- [TO DO] Quote the data exactly, first line to the line containing "S.camera = cam", with no pictures.

--------------------------------------------------

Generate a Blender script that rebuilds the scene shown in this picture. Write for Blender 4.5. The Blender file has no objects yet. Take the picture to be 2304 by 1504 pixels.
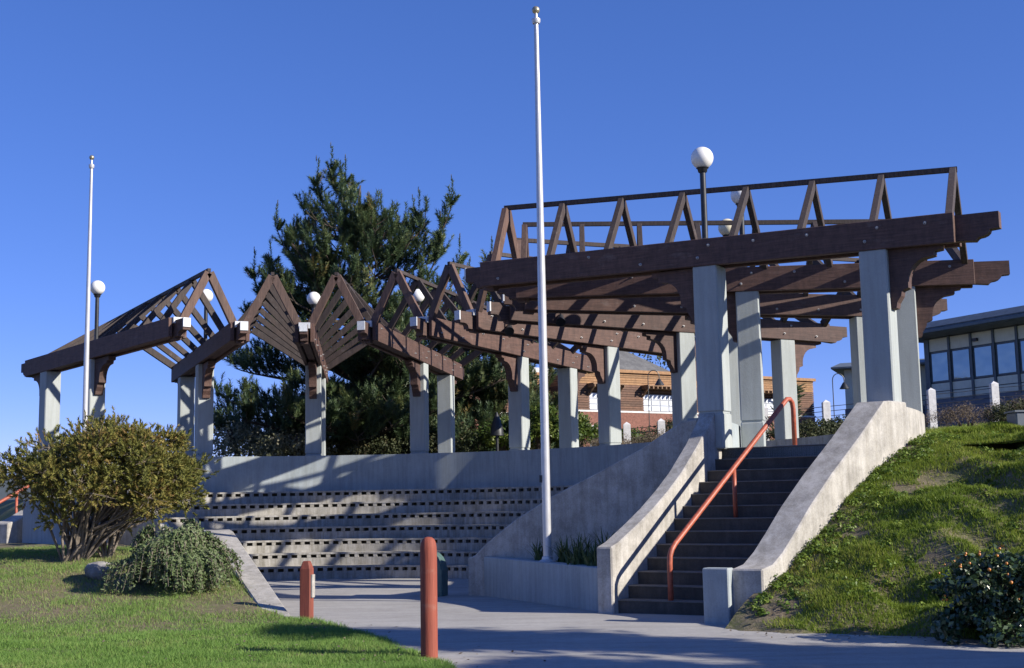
import bpy, bmesh, math, random
import numpy as np
from mathutils import Vector, Matrix

S = bpy.context.scene
COL = S.collection
rad = math.radians

# ------------------------------------------------------------------ camera
CAM_Z = 1.6
F_PX, PITCH, ROLL = 2850.0, math.atan((1128.5 - 752) / 2850.0), rad(1.03)
cd = bpy.data.cameras.new("camera")
cd.sensor_width = 36.0
cd.lens = F_PX / 2304 * 36.0
cd.clip_start, cd.clip_end = 0.1, 3000
cam = bpy.data.objects.new("camera", cd)
COL.objects.link(cam)
R0, U0, F0 = Vector((1, 0, 0)), Vector((0, -math.sin(PITCH), math.cos(PITCH))), Vector((0, math.cos(PITCH), math.sin(PITCH)))
rt = R0 * math.cos(ROLL) - U0 * math.sin(ROLL)
up = R0 * math.sin(ROLL) + U0 * math.cos(ROLL)
m = Matrix((rt, up, -F0)).transposed().to_4x4()
m.translation = (0, 0, CAM_Z)
cam.matrix_world = m
S.camera = cam

# ------------------------------------------------------------------ sky, sun, exposure
SUN_AZ, SUN_EL = rad(-24), rad(26.5)          # azimuth counted from +X towards +Y
w = bpy.data.worlds.new("World")
S.world = w
w.use_nodes = True
nt = w.node_tree
bg = nt.nodes["Background"]
sky = nt.nodes.new("ShaderNodeTexSky")
sky.sky_type = 'NISHITA'
sky.sun_disc = False
sky.sun_elevation = SUN_EL
sky.sun_rotation = math.pi / 2 - SUN_AZ
sky.altitude = 3000
sky.air_density = 0.9
sky.dust_density = 0.0
sky.ozone_density = 4.5
hs = nt.nodes.new("ShaderNodeHueSaturation")
hs.inputs['Saturation'].default_value = 1.3
ga = nt.nodes.new("ShaderNodeGamma")
ga.inputs[1].default_value = 0.70                     # a gentler fall from horizon to zenith
nt.links.new(sky.outputs[0], ga.inputs[0])
nt.links.new(ga.outputs[0], hs.inputs['Color'])
tn = nt.nodes.new("ShaderNodeMix"); tn.data_type = 'RGBA'; tn.blend_type = 'MULTIPLY'
tn.inputs[0].default_value = 1.0
tn.inputs[7].default_value = (0.97, 0.82, 1.2, 1)      # the photograph's violet blue sky
nt.links.new(hs.outputs[0], tn.inputs[6])
nt.links.new(tn.outputs[2], bg.inputs[0])
bg.inputs[1].default_value = 0.144
sd = bpy.data.lights.new("sun", 'SUN')
sd.energy = 4.75
sd.angle = rad(0.53)
sd.color = (1.0, 0.93, 0.82)
sun = bpy.data.objects.new("sun", sd)
COL.objects.link(sun)
sv = Vector((math.cos(SUN_EL) * math.cos(SUN_AZ), math.cos(SUN_EL) * math.sin(SUN_AZ), math.sin(SUN_EL)))
sun.rotation_euler = sv.to_track_quat('Z', 'Y').to_euler()
sun.location = (30, -10, 25)
S.view_settings.view_transform = 'Standard'
S.view_settings.look = 'None'
S.view_settings.gamma = 1.0
S.view_settings.use_curve_mapping = False
S.view_settings.exposure = 0.70
try:
    S.cycles.max_bounces = 6
    S.cycles.transparent_max_bounces = 6
except Exception:
    pass

# ------------------------------------------------------------------ site frame
# the amphitheatre is drawn about its centre C; R runs along the right-hand end beam, s uphill from it
C = Vector((-4.57, 25.92, 0))
TH9 = rad(-31.86)
STEP = rad(18.276)
VV = Vector((math.cos(TH9), math.sin(TH9), 0))
UU = Vector((-VV.y, VV.x, 0))
def RS(R, s, z=0.0):
    return C + VV * R + UU * s + Vector((0, 0, z))
def PA(r, a, z=0.0):
    return Vector((C.x + r * math.cos(a), C.y + r * math.sin(a), z))
A9, A0 = TH9, TH9 + 9 * STEP
Z_WALK = 2.41
def smooth(a, b, x):
    t = min(1, max(0, (x - a) / (b - a)))
    return t * t * (3 - 2 * t)
def interp(x, pts):
    if x <= pts[0][0]: return pts[0][1]
    for (a, va), (b, vb) in zip(pts, pts[1:]):
        if x <= b: return va + (vb - va) * (x - a) / (b - a)
    return pts[-1][1]
def plaza_z(y):
    return interp(y, [(18, 0), (31, -0.2), (60, -0.2)])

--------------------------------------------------

- [OUTPUT OF THE EXERCISE]
Generate a Blender script that rebuilds the scene shown in this picture. Write for Blender 4.5. The Blender file has no objects yet. Take the picture to be 2304 by 1504 pixels.
import bpy, bmesh, math, random
import numpy as np
from mathutils import Vector, Matrix

S = bpy.context.scene
COL = S.collection
rad = math.radians

# ------------------------------------------------------------------ camera
CAM_Z = 1.6
F_PX, PITCH, ROLL = 2850.0, math.atan((1128.5 - 752) / 2850.0), rad(1.03)
cd = bpy.data.cameras.new("camera")
cd.sensor_width = 36.0
cd.lens = F_PX / 2304 * 36.0
cd.clip_start, cd.clip_end = 0.1, 3000
cam = bpy.data.objects.new("camera", cd)
COL.objects.link(cam)
R0, U0, F0 = Vector((1, 0, 0)), Vector((0, -math.sin(PITCH), math.cos(PITCH))), Vector((0, math.cos(PITCH), math.sin(PITCH)))
rt = R0 * math.cos(ROLL) - U0 * math.sin(ROLL)
up = R0 * math.sin(ROLL) + U0 * math.cos(ROLL)
m = Matrix((rt, up, -F0)).transposed().to_4x4()
m.translation = (0, 0, CAM_Z)
cam.matrix_world = m
S.camera = cam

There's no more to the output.